TASK DETAILS:
Determine how many lines carry the word "picture". Output that number only.

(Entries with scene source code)
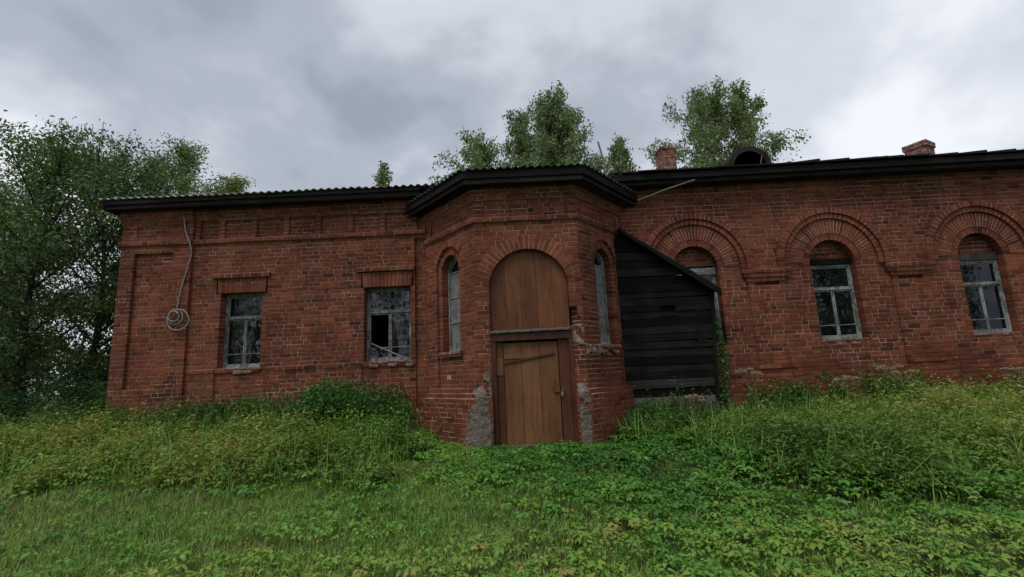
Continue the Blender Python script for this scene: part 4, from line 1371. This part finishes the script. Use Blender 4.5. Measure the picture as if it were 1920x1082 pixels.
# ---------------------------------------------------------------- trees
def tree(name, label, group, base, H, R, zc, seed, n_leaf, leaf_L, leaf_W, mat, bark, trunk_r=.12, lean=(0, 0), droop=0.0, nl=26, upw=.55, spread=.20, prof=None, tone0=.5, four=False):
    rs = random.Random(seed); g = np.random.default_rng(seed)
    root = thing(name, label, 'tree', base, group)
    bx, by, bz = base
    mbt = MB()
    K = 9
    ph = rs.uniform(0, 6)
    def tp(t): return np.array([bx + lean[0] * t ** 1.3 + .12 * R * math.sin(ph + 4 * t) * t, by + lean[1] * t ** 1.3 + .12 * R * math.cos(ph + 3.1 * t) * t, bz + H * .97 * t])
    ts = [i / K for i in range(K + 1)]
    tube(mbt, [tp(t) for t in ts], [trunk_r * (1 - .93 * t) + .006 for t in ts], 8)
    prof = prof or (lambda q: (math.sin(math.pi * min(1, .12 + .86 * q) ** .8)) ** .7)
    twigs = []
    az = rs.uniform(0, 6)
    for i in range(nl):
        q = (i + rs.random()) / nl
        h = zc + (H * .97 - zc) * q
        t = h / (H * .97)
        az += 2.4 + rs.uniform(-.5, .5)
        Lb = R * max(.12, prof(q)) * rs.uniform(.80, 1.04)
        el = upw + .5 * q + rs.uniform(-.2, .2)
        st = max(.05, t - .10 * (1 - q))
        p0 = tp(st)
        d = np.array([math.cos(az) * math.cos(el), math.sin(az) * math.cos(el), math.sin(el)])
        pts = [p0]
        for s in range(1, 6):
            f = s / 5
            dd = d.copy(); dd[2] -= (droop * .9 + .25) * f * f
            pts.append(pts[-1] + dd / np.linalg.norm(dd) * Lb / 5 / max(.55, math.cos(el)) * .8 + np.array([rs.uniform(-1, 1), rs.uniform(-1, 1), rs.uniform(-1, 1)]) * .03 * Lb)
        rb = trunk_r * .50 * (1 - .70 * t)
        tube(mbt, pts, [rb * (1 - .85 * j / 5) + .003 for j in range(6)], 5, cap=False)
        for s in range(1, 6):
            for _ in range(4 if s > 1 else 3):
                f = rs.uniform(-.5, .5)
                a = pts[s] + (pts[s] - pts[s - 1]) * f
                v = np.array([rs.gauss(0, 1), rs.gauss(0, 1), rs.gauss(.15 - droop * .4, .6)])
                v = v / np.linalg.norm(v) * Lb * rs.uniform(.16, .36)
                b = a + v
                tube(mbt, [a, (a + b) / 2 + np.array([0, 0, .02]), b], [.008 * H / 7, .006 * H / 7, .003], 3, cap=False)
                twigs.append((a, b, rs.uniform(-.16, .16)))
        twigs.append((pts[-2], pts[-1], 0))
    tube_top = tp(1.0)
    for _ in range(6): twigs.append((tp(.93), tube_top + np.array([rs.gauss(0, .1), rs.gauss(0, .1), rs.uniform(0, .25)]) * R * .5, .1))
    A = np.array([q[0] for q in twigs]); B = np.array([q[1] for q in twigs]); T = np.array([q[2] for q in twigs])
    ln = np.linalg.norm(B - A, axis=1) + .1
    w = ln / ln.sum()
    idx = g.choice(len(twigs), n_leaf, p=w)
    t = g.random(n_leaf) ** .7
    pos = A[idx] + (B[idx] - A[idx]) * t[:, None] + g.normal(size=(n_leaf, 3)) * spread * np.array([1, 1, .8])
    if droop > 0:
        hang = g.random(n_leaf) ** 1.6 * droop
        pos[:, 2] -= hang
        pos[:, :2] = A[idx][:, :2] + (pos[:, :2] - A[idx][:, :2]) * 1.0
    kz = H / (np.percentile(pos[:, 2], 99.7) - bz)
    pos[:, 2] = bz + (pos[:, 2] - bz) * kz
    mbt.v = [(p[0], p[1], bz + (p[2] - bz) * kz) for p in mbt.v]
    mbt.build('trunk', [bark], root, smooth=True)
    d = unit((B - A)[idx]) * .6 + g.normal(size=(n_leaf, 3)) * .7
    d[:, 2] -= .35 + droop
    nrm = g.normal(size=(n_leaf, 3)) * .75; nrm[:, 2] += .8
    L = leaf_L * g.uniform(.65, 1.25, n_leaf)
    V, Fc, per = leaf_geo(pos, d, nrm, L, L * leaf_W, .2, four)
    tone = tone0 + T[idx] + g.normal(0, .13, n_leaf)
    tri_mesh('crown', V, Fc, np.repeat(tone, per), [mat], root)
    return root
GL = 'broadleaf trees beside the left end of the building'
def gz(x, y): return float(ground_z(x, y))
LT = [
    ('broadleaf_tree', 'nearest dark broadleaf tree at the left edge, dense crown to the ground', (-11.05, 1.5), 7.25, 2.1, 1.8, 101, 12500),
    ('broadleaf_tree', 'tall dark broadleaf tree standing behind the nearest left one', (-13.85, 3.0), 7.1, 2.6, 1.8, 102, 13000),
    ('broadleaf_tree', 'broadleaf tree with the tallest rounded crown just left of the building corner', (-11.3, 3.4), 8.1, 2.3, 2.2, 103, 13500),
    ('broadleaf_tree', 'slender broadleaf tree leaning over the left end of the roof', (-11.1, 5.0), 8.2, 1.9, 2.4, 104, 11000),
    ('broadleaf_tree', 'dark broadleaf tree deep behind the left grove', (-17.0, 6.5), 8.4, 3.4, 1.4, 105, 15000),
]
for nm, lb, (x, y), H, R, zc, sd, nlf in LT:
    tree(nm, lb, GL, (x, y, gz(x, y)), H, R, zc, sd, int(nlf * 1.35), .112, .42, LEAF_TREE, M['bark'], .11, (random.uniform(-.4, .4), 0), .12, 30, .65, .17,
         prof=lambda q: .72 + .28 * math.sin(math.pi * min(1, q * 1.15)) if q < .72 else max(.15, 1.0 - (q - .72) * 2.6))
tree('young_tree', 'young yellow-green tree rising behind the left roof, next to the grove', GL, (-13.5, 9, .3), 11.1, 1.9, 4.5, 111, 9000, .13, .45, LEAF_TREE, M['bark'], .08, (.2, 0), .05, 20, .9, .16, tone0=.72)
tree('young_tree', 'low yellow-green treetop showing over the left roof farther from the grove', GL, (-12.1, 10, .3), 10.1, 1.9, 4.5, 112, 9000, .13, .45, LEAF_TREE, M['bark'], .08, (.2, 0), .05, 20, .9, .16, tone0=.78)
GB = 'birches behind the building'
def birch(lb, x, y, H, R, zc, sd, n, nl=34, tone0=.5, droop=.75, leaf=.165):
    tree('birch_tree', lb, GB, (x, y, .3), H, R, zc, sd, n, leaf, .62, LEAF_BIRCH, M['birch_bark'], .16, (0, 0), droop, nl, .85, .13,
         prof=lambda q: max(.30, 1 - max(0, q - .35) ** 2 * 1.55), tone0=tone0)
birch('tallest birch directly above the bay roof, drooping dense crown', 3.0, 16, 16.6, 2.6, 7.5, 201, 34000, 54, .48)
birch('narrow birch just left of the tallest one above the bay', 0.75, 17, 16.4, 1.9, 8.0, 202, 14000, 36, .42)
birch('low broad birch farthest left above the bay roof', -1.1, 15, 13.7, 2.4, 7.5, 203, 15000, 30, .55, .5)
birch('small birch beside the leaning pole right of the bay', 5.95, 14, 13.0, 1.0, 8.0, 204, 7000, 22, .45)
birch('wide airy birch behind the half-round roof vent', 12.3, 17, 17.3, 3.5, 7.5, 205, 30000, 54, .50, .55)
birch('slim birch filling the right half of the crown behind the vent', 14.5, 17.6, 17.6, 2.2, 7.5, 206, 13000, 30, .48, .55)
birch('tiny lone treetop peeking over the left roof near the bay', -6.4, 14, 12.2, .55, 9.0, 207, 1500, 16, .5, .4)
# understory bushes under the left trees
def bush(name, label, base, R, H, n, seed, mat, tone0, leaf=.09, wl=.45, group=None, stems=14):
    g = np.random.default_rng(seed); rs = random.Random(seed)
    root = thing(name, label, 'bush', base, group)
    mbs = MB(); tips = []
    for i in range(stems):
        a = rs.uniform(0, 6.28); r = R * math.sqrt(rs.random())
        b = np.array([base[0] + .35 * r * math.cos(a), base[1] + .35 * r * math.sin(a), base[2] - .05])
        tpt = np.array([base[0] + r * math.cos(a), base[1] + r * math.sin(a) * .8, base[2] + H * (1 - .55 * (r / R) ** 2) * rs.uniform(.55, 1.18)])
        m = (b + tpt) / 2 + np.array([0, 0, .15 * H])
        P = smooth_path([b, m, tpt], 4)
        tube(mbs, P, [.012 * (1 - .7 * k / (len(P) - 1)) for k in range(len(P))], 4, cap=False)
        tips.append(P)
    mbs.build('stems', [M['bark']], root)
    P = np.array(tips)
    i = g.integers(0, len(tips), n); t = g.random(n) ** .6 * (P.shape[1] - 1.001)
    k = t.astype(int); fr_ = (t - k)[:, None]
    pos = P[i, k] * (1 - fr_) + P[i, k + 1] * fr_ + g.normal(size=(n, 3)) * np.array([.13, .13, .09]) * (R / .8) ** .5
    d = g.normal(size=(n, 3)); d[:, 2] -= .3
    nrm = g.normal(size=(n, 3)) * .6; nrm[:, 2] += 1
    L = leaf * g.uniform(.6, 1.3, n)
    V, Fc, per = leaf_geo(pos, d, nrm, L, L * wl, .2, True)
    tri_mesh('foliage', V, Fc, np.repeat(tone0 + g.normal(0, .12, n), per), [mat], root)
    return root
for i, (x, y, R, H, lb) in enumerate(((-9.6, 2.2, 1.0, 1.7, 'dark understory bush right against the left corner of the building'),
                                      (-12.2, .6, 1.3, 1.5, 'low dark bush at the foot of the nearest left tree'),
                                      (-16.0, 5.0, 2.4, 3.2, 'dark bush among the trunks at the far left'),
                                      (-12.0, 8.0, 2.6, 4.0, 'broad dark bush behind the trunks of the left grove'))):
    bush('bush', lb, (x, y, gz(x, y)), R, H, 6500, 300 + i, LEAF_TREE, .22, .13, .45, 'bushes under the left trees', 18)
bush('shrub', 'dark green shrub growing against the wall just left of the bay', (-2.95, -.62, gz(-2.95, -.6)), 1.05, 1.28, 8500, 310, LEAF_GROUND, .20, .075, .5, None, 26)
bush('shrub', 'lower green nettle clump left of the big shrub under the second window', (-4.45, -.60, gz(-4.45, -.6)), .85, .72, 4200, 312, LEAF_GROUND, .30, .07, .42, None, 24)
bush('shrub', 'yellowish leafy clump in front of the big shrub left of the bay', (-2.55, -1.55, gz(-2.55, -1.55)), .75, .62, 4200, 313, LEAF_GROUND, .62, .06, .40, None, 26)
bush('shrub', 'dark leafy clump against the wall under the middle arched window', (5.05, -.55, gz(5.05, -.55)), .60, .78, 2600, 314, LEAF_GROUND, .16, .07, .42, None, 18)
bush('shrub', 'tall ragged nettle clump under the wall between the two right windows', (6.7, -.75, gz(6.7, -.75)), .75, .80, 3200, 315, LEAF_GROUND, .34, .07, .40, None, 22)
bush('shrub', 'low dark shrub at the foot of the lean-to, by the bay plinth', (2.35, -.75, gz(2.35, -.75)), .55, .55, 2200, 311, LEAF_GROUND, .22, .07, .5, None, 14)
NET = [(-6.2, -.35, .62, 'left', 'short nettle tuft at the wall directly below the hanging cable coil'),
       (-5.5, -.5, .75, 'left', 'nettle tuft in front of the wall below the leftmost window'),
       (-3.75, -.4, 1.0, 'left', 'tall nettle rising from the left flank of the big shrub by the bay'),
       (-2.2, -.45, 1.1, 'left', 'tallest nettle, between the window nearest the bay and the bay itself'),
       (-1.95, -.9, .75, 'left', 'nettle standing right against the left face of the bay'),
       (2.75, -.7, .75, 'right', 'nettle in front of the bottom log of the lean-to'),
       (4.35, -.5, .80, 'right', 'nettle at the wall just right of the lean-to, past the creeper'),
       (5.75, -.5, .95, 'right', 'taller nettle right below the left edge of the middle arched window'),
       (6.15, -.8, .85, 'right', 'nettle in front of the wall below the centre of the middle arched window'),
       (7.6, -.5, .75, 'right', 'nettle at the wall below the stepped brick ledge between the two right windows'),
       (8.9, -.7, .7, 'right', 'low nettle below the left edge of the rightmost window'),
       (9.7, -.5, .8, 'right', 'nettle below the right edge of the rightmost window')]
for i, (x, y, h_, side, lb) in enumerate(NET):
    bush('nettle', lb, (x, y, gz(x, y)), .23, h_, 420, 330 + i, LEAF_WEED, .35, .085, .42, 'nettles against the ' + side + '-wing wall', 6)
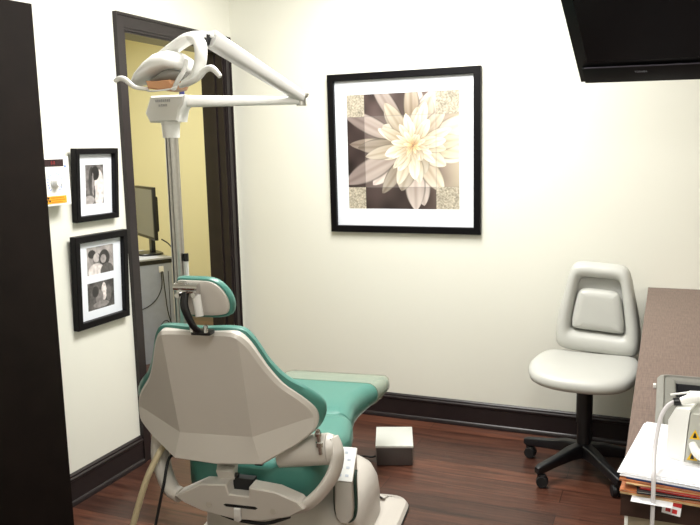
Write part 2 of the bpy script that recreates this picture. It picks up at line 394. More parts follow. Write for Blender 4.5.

RESPONSE FOR THIS EXERCISE:
2